* To be done: Repeat the data below exactly, dropping any pictures it holds.

* Data shown:
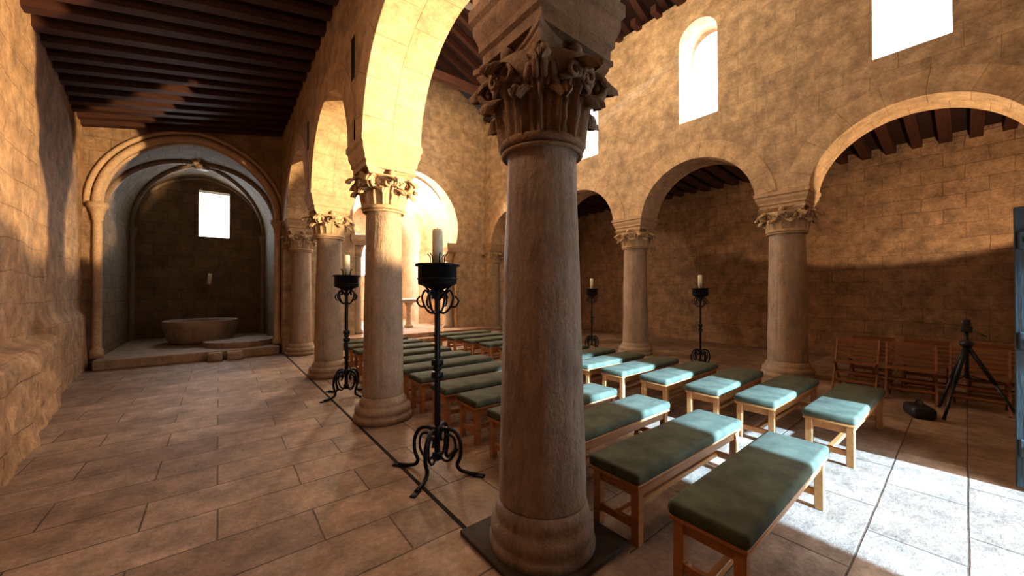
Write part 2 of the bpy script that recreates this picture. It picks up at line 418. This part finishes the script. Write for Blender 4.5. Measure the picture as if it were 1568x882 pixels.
def column(x,y,rb,rt,zneck,zcap,mshaft,mcap,hw,imp,ribs=True,seed=0,e=.11,ix=0,iy=0):
    b=MB()
    base=[(rb+e,0),(rb+e,.06),(rb+e-.005,.075),(rb+e*.7,.085),(rb+e*.82,.11),(rb+e*.85,.14),(rb+e*.75,.175),(rb+e*.4,.19),(rb+e*.35,.21),(rb+e*.36,.235),(rb+.02,.25),(rb+.005,.30)]
    b.lathe(base,48,(x,y,.0),0)
    prof=[]
    n=90
    for i in range(n+1):
        t=i/n; z=.29+(zneck-.06-.29)*t
        prof.append((rb+(rt-rb)*t**1.15,z))
    prof.append((rt+.02,zneck-.05)); prof.append((rt+.02,zneck))
    def fn(a,z):
        ca,sa=math.cos(a),math.sin(a)
        return 1+.026*noise.fractal(Vector((ca*1.6,sa*1.6,z*1.1+seed)),1,2,5)-.05*max(0,noise.noise(Vector((ca*7,sa*7,z*.6+seed)))-.22)-.03*max(0,noise.noise(Vector((ca*5,sa*5,z*6+seed)))-.35)
    b.lathe(prof,128,(x,y,0),0,fn=fn)
    capital(b,(x,y),zneck,zcap,rt,hw,1,ribs)
    impost(b,(x+ix,y+iy),zcap,ZS+.002,imp[0],imp[1],1)
    return b.make('column',[mshaft,mcap])
column(XLc-.01,1.71,.275,.218,2.50,3.05,M_col,M_cap,.31,(.35,.32),seed=1,e=.06,ix=.01,iy=-.03)
for i,y in enumerate(YL[2:]):
    column(XLc,y,.245,.210,2.62,3.06,M_col2,M_cap2,.29,(.35,.31),ribs=False,seed=5+i*3)
column(XLc,YL[0],.245,.210,2.62,3.06,M_col2,M_cap2,.29,(.35,.31),ribs=False,seed=9)
for i,y in enumerate(YR):
    column(XRc,y,.31,.275,2.70,3.12,M_col2,M_cap2,.35,(.38,.40),ribs=False,seed=20+i*3)
b=MB(); b.rbox(1.24,2.02,1.33,2.09,.0,.03,.008,0); b.make('stone_plinth_slab',[M_slab])

for x in (4.97-1.62,4.97+1.62):
    b=MB(); b.lathe([(.2,.262),(.2,.33),(.15,.40),(.14,2.6),(.15,2.65)],24,(x,YE+.3,0),0)
    b.lathe([(.15,2.65),(.17,2.8),(.24,3.0)],20,(x,YE+.3,0),1)
    b.rloft([(.2,.3,3.0),(.26,.36,3.15),(.26,.36,3.3)],(x,YE+.3,0),1)
    b.make('arch_jamb_column',[M_col2,M_cap2])

# ---- chancel
b=MB()
b.box(2.5,2.9,YE+.6,17.9,0,3.6,0)
b.plate([(YE+.6,0),(17.9,0),(17.9,3.6),(YE+.6,3.6)],[windowhole(14.2,.9,1.6,3.2),windowhole(12.9,.6,1.0,3.0)],7.04,7.44,'x',0)  # side window added here to bring warm light into the chancel
b.plate([(2.5,0),(7.44,0),(7.44,6.2),(2.5,6.2)],[windowhole(4.97,.8,2.3,4.2)],17.5,17.9,'y',0)
b.make('wall_chancel',[M_apse])
b=MB()
def vault(u,v):
    th=pi*u; return (4.97+2.09*math.cos(th),YE+.55+5.5*v,3.4+2.09*math.sin(th))
b.grid(vault,30,4,0,False,lambda u,v:(u*6.5,v*5.5)); b.make('ceiling_chancel',[M_apse],fixn=False)
arc2=archpts(4.97,3.1,1.35,1.9)
b=MB(); b.plate([(2.9,.25),(4.97-1.35,.25)]+list(reversed(arc2))+[(4.97+1.35,.25),(7.04,.25),(7.04,5.6),(2.9,5.6)],[],13.9,14.3,'y',0)
b.archring(4.97,3.1,1.35,1.9,13.89,14.31,.3,'y',1)
b.make('wall_chancel_inner_arch',[M_apse,M_vou])
b=MB(); b.rbox(2.05,7.90,10.45,YE+.4,0,.13,.01,0,sm=False); b.rbox(2.05,7.90,10.8,YE,.0,.26,.01,0,sm=False); b.box(2.9,7.04,YE-.02,17.5,0,.255,0)
b.make('floor_chancel_step',[M_floor])
b=MB(); b.rbox(4.0,5.7,12.5,13.2,1.16,1.27,.015,0); b.rbox(3.96,5.74,12.44,13.26,1.265,1.29,.008,1)
b.rbox(3.96,4.6,12.43,12.46,.95,1.28,.004,1)
for x in (4.25,5.45):
    b.lathe([(.16,.262),(.16,.32),(.1,.38),(.09,1.0),(.15,1.1),(.15,1.16)],16,(x,12.85,0),0)
b.make('altar',[M_apse,M_cloth])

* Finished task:
Write part 2 of the bpy script that recreates this picture. It picks up at line 418. This part finishes the script. Write for Blender 4.5. Measure the picture as if it were 1568x882 pixels.
def column(x,y,rb,rt,zneck,zcap,mshaft,mcap,hw,imp,ribs=True,seed=0,e=.11,ix=0,iy=0):
    b=MB()
    base=[(rb+e,0),(rb+e,.06),(rb+e-.005,.075),(rb+e*.7,.085),(rb+e*.82,.11),(rb+e*.85,.14),(rb+e*.75,.175),(rb+e*.4,.19),(rb+e*.35,.21),(rb+e*.36,.235),(rb+.02,.25),(rb+.005,.30)]
    b.lathe(base,48,(x,y,.0),0)
    prof=[]
    n=90
    for i in range(n+1):
        t=i/n; z=.29+(zneck-.06-.29)*t
        prof.append((rb+(rt-rb)*t**1.15,z))
    prof.append((rt+.02,zneck-.05)); prof.append((rt+.02,zneck))
    def fn(a,z):
        ca,sa=math.cos(a),math.sin(a)
        return 1+.026*noise.fractal(Vector((ca*1.6,sa*1.6,z*1.1+seed)),1,2,5)-.05*max(0,noise.noise(Vector((ca*7,sa*7,z*.6+seed)))-.22)-.03*max(0,noise.noise(Vector((ca*5,sa*5,z*6+seed)))-.35)
    b.lathe(prof,128,(x,y,0),0,fn=fn)
    capital(b,(x,y),zneck,zcap,rt,hw,1,ribs)
    impost(b,(x+ix,y+iy),zcap,ZS+.002,imp[0],imp[1],1)
    return b.make('column',[mshaft,mcap])
column(XLc-.01,1.71,.275,.218,2.50,3.05,M_col,M_cap,.31,(.35,.32),seed=1,e=.06,ix=.01,iy=-.03)
for i,y in enumerate(YL[2:]):
    column(XLc,y,.245,.210,2.62,3.06,M_col2,M_cap2,.29,(.35,.31),ribs=False,seed=5+i*3)
column(XLc,YL[0],.245,.210,2.62,3.06,M_col2,M_cap2,.29,(.35,.31),ribs=False,seed=9)
for i,y in enumerate(YR):
    column(XRc,y,.31,.275,2.70,3.12,M_col2,M_cap2,.35,(.38,.40),ribs=False,seed=20+i*3)
b=MB(); b.rbox(1.24,2.02,1.33,2.09,.0,.03,.008,0); b.make('stone_plinth_slab',[M_slab])

for x in (4.97-1.62,4.97+1.62):
    b=MB(); b.lathe([(.2,.262),(.2,.33),(.15,.40),(.14,2.6),(.15,2.65)],24,(x,YE+.3,0),0)
    b.lathe([(.15,2.65),(.17,2.8),(.24,3.0)],20,(x,YE+.3,0),1)
    b.rloft([(.2,.3,3.0),(.26,.36,3.15),(.26,.36,3.3)],(x,YE+.3,0),1)
    b.make('arch_jamb_column',[M_col2,M_cap2])

# ---- chancel
b=MB()
b.box(2.5,2.9,YE+.6,17.9,0,3.6,0)
b.plate([(YE+.6,0),(17.9,0),(17.9,3.6),(YE+.6,3.6)],[windowhole(14.2,.9,1.6,3.2),windowhole(12.9,.6,1.0,3.0)],7.04,7.44,'x',0)  # side window added here to bring warm light into the chancel
b.plate([(2.5,0),(7.44,0),(7.44,6.2),(2.5,6.2)],[windowhole(4.97,.8,2.3,4.2)],17.5,17.9,'y',0)
b.make('wall_chancel',[M_apse])
b=MB()
def vault(u,v):
    th=pi*u; return (4.97+2.09*math.cos(th),YE+.55+5.5*v,3.4+2.09*math.sin(th))
b.grid(vault,30,4,0,False,lambda u,v:(u*6.5,v*5.5)); b.make('ceiling_chancel',[M_apse],fixn=False)
arc2=archpts(4.97,3.1,1.35,1.9)
b=MB(); b.plate([(2.9,.25),(4.97-1.35,.25)]+list(reversed(arc2))+[(4.97+1.35,.25),(7.04,.25),(7.04,5.6),(2.9,5.6)],[],13.9,14.3,'y',0)
b.archring(4.97,3.1,1.35,1.9,13.89,14.31,.3,'y',1)
b.make('wall_chancel_inner_arch',[M_apse,M_vou])
b=MB(); b.rbox(2.05,7.90,10.45,YE+.4,0,.13,.01,0,sm=False); b.rbox(2.05,7.90,10.8,YE,.0,.26,.01,0,sm=False); b.box(2.9,7.04,YE-.02,17.5,0,.255,0)
b.make('floor_chancel_step',[M_floor])
b=MB(); b.rbox(4.0,5.7,12.5,13.2,1.16,1.27,.015,0); b.rbox(3.96,5.74,12.44,13.26,1.265,1.29,.008,1)
b.rbox(3.96,4.6,12.43,12.46,.95,1.28,.004,1)
for x in (4.25,5.45):
    b.lathe([(.16,.262),(.16,.32),(.1,.38),(.09,1.0),(.15,1.1),(.15,1.16)],16,(x,12.85,0),0)
b.make('altar',[M_apse,M_cloth])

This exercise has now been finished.